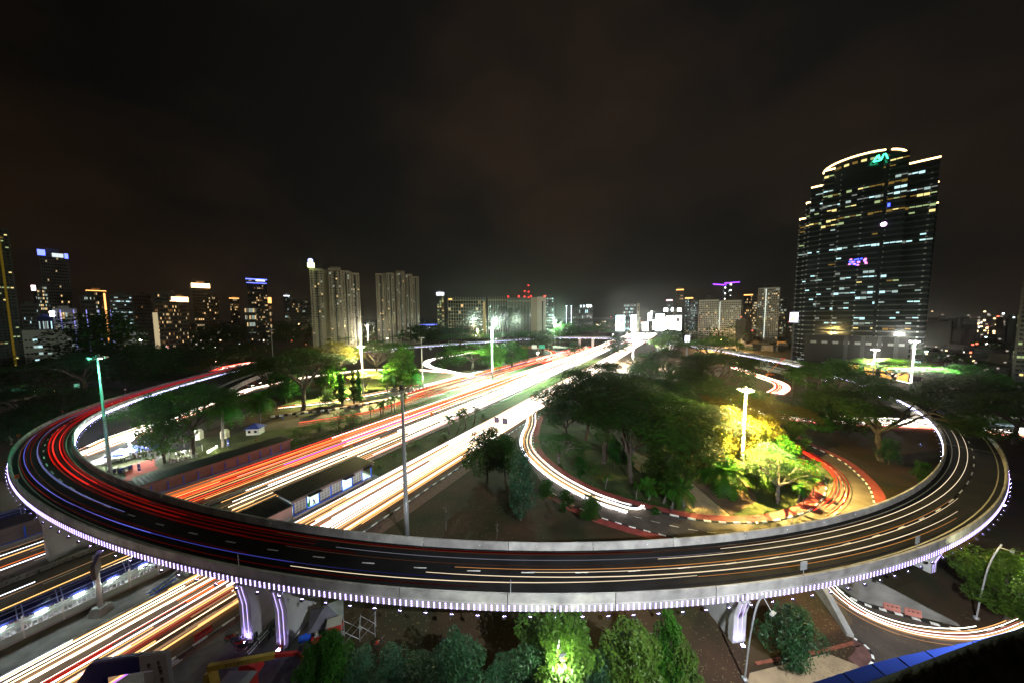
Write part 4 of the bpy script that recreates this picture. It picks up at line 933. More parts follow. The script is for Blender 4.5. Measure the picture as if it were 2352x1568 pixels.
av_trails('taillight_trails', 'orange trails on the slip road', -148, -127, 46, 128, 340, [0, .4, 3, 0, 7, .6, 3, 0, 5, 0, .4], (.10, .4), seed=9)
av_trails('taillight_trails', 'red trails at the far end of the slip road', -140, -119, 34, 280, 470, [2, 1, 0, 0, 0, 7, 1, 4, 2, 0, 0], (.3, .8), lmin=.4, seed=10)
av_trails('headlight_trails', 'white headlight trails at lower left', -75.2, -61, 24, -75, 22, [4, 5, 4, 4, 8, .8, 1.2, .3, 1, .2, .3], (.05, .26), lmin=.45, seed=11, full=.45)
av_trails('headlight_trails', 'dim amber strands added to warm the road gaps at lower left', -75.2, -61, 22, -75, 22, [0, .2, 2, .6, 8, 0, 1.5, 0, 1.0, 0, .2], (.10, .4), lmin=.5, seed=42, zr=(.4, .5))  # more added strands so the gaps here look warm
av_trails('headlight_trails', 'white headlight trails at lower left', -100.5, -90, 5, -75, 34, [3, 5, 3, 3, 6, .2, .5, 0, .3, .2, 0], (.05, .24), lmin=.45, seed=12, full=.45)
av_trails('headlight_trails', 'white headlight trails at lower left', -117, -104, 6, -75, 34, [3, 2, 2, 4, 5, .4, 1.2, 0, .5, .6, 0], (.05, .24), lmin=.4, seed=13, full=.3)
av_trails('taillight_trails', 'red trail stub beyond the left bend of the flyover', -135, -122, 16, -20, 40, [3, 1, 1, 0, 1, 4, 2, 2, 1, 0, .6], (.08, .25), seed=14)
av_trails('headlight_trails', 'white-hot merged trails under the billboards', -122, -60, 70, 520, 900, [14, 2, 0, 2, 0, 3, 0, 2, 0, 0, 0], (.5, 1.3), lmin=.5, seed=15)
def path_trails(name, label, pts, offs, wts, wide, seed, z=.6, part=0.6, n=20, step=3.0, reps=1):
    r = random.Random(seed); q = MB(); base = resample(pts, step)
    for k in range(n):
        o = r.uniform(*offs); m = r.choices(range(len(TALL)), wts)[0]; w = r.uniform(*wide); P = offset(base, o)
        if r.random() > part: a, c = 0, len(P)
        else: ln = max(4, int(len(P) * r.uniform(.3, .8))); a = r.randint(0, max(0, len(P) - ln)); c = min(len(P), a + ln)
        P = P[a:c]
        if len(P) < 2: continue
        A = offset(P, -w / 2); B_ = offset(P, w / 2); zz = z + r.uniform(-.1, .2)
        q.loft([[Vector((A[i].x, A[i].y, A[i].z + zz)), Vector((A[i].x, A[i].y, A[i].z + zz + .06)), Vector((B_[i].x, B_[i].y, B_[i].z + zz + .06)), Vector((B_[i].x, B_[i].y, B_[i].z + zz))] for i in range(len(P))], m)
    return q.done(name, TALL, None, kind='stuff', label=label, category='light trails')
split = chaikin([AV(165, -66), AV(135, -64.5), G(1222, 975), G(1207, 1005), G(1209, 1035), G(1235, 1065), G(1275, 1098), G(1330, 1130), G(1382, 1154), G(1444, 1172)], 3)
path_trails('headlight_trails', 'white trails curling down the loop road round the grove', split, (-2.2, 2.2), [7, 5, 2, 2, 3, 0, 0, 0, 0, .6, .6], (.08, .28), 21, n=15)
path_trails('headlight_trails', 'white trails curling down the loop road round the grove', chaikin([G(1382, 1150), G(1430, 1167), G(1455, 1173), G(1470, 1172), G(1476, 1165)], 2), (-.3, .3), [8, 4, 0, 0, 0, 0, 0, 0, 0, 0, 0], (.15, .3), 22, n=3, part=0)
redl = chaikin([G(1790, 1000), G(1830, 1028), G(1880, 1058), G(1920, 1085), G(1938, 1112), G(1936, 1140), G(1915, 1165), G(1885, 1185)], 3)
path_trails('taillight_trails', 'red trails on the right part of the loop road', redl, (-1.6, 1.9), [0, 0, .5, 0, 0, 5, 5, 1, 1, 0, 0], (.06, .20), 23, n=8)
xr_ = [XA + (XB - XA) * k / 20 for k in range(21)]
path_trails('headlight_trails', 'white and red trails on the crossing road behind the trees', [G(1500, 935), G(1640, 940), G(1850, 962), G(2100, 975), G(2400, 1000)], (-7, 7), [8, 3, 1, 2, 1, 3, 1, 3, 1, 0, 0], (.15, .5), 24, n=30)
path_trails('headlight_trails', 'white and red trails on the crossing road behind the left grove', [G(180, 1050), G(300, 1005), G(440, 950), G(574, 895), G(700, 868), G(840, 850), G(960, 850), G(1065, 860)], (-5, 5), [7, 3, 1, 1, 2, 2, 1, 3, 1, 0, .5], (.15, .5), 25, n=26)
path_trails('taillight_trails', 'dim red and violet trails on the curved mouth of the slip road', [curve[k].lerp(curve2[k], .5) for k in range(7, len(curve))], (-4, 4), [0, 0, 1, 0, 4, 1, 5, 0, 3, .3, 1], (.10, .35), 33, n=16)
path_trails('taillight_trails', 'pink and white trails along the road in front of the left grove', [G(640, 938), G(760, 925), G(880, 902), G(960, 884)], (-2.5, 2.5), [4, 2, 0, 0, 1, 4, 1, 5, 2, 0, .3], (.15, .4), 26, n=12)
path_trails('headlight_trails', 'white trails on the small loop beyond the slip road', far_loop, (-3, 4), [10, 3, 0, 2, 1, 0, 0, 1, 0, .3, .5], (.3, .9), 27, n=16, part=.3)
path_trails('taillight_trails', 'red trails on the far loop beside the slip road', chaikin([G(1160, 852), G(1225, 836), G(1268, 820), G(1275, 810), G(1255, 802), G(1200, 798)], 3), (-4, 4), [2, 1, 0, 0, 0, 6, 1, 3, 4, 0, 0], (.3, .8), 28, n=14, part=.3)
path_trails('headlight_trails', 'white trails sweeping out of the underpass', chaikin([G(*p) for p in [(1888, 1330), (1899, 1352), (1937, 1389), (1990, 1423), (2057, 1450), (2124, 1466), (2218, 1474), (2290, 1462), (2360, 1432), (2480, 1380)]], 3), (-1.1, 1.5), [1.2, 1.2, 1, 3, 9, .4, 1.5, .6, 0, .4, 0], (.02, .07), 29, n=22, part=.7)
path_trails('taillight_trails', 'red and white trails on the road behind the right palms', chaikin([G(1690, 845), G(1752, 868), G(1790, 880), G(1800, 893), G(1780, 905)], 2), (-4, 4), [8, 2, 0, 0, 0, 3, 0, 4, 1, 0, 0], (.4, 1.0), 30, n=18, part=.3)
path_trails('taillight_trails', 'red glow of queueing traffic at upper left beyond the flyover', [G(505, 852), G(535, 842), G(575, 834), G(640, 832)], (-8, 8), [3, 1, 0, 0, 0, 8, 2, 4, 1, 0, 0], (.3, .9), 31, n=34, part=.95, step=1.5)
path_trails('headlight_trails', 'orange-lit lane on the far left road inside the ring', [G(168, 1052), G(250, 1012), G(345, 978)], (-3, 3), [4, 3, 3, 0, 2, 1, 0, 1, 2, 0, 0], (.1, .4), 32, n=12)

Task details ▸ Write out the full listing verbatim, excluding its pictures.

Complete response ▸
Write part 4 of the bpy script that recreates this picture. It picks up at line 933. More parts follow. The script is for Blender 4.5. Measure the picture as if it were 2352x1568 pixels.
av_trails('taillight_trails', 'orange trails on the slip road', -148, -127, 46, 128, 340, [0, .4, 3, 0, 7, .6, 3, 0, 5, 0, .4], (.10, .4), seed=9)
av_trails('taillight_trails', 'red trails at the far end of the slip road', -140, -119, 34, 280, 470, [2, 1, 0, 0, 0, 7, 1, 4, 2, 0, 0], (.3, .8), lmin=.4, seed=10)
av_trails('headlight_trails', 'white headlight trails at lower left', -75.2, -61, 24, -75, 22, [4, 5, 4, 4, 8, .8, 1.2, .3, 1, .2, .3], (.05, .26), lmin=.45, seed=11, full=.45)
av_trails('headlight_trails', 'dim amber strands added to warm the road gaps at lower left', -75.2, -61, 22, -75, 22, [0, .2, 2, .6, 8, 0, 1.5, 0, 1.0, 0, .2], (.10, .4), lmin=.5, seed=42, zr=(.4, .5))  # more added strands so the gaps here look warm
av_trails('headlight_trails', 'white headlight trails at lower left', -100.5, -90, 5, -75, 34, [3, 5, 3, 3, 6, .2, .5, 0, .3, .2, 0], (.05, .24), lmin=.45, seed=12, full=.45)
av_trails('headlight_trails', 'white headlight trails at lower left', -117, -104, 6, -75, 34, [3, 2, 2, 4, 5, .4, 1.2, 0, .5, .6, 0], (.05, .24), lmin=.4, seed=13, full=.3)
av_trails('taillight_trails', 'red trail stub beyond the left bend of the flyover', -135, -122, 16, -20, 40, [3, 1, 1, 0, 1, 4, 2, 2, 1, 0, .6], (.08, .25), seed=14)
av_trails('headlight_trails', 'white-hot merged trails under the billboards', -122, -60, 70, 520, 900, [14, 2, 0, 2, 0, 3, 0, 2, 0, 0, 0], (.5, 1.3), lmin=.5, seed=15)
def path_trails(name, label, pts, offs, wts, wide, seed, z=.6, part=0.6, n=20, step=3.0, reps=1):
    r = random.Random(seed); q = MB(); base = resample(pts, step)
    for k in range(n):
        o = r.uniform(*offs); m = r.choices(range(len(TALL)), wts)[0]; w = r.uniform(*wide); P = offset(base, o)
        if r.random() > part: a, c = 0, len(P)
        else: ln = max(4, int(len(P) * r.uniform(.3, .8))); a = r.randint(0, max(0, len(P) - ln)); c = min(len(P), a + ln)
        P = P[a:c]
        if len(P) < 2: continue
        A = offset(P, -w / 2); B_ = offset(P, w / 2); zz = z + r.uniform(-.1, .2)
        q.loft([[Vector((A[i].x, A[i].y, A[i].z + zz)), Vector((A[i].x, A[i].y, A[i].z + zz + .06)), Vector((B_[i].x, B_[i].y, B_[i].z + zz + .06)), Vector((B_[i].x, B_[i].y, B_[i].z + zz))] for i in range(len(P))], m)
    return q.done(name, TALL, None, kind='stuff', label=label, category='light trails')
split = chaikin([AV(165, -66), AV(135, -64.5), G(1222, 975), G(1207, 1005), G(1209, 1035), G(1235, 1065), G(1275, 1098), G(1330, 1130), G(1382, 1154), G(1444, 1172)], 3)
path_trails('headlight_trails', 'white trails curling down the loop road round the grove', split, (-2.2, 2.2), [7, 5, 2, 2, 3, 0, 0, 0, 0, .6, .6], (.08, .28), 21, n=15)
path_trails('headlight_trails', 'white trails curling down the loop road round the grove', chaikin([G(1382, 1150), G(1430, 1167), G(1455, 1173), G(1470, 1172), G(1476, 1165)], 2), (-.3, .3), [8, 4, 0, 0, 0, 0, 0, 0, 0, 0, 0], (.15, .3), 22, n=3, part=0)
redl = chaikin([G(1790, 1000), G(1830, 1028), G(1880, 1058), G(1920, 1085), G(1938, 1112), G(1936, 1140), G(1915, 1165), G(1885, 1185)], 3)
path_trails('taillight_trails', 'red trails on the right part of the loop road', redl, (-1.6, 1.9), [0, 0, .5, 0, 0, 5, 5, 1, 1, 0, 0], (.06, .20), 23, n=8)
xr_ = [XA + (XB - XA) * k / 20 for k in range(21)]
path_trails('headlight_trails', 'white and red trails on the crossing road behind the trees', [G(1500, 935), G(1640, 940), G(1850, 962), G(2100, 975), G(2400, 1000)], (-7, 7), [8, 3, 1, 2, 1, 3, 1, 3, 1, 0, 0], (.15, .5), 24, n=30)
path_trails('headlight_trails', 'white and red trails on the crossing road behind the left grove', [G(180, 1050), G(300, 1005), G(440, 950), G(574, 895), G(700, 868), G(840, 850), G(960, 850), G(1065, 860)], (-5, 5), [7, 3, 1, 1, 2, 2, 1, 3, 1, 0, .5], (.15, .5), 25, n=26)
path_trails('taillight_trails', 'dim red and violet trails on the curved mouth of the slip road', [curve[k].lerp(curve2[k], .5) for k in range(7, len(curve))], (-4, 4), [0, 0, 1, 0, 4, 1, 5, 0, 3, .3, 1], (.10, .35), 33, n=16)
path_trails('taillight_trails', 'pink and white trails along the road in front of the left grove', [G(640, 938), G(760, 925), G(880, 902), G(960, 884)], (-2.5, 2.5), [4, 2, 0, 0, 1, 4, 1, 5, 2, 0, .3], (.15, .4), 26, n=12)
path_trails('headlight_trails', 'white trails on the small loop beyond the slip road', far_loop, (-3, 4), [10, 3, 0, 2, 1, 0, 0, 1, 0, .3, .5], (.3, .9), 27, n=16, part=.3)
path_trails('taillight_trails', 'red trails on the far loop beside the slip road', chaikin([G(1160, 852), G(1225, 836), G(1268, 820), G(1275, 810), G(1255, 802), G(1200, 798)], 3), (-4, 4), [2, 1, 0, 0, 0, 6, 1, 3, 4, 0, 0], (.3, .8), 28, n=14, part=.3)
path_trails('headlight_trails', 'white trails sweeping out of the underpass', chaikin([G(*p) for p in [(1888, 1330), (1899, 1352), (1937, 1389), (1990, 1423), (2057, 1450), (2124, 1466), (2218, 1474), (2290, 1462), (2360, 1432), (2480, 1380)]], 3), (-1.1, 1.5), [1.2, 1.2, 1, 3, 9, .4, 1.5, .6, 0, .4, 0], (.02, .07), 29, n=22, part=.7)
path_trails('taillight_trails', 'red and white trails on the road behind the right palms', chaikin([G(1690, 845), G(1752, 868), G(1790, 880), G(1800, 893), G(1780, 905)], 2), (-4, 4), [8, 2, 0, 0, 0, 3, 0, 4, 1, 0, 0], (.4, 1.0), 30, n=18, part=.3)
path_trails('taillight_trails', 'red glow of queueing traffic at upper left beyond the flyover', [G(505, 852), G(535, 842), G(575, 834), G(640, 832)], (-8, 8), [3, 1, 0, 0, 0, 8, 2, 4, 1, 0, 0], (.3, .9), 31, n=34, part=.95, step=1.5)
path_trails('headlight_trails', 'orange-lit lane on the far left road inside the ring', [G(168, 1052), G(250, 1012), G(345, 978)], (-3, 3), [4, 3, 3, 0, 2, 1, 0, 1, 2, 0, 0], (.1, .4), 32, n=12)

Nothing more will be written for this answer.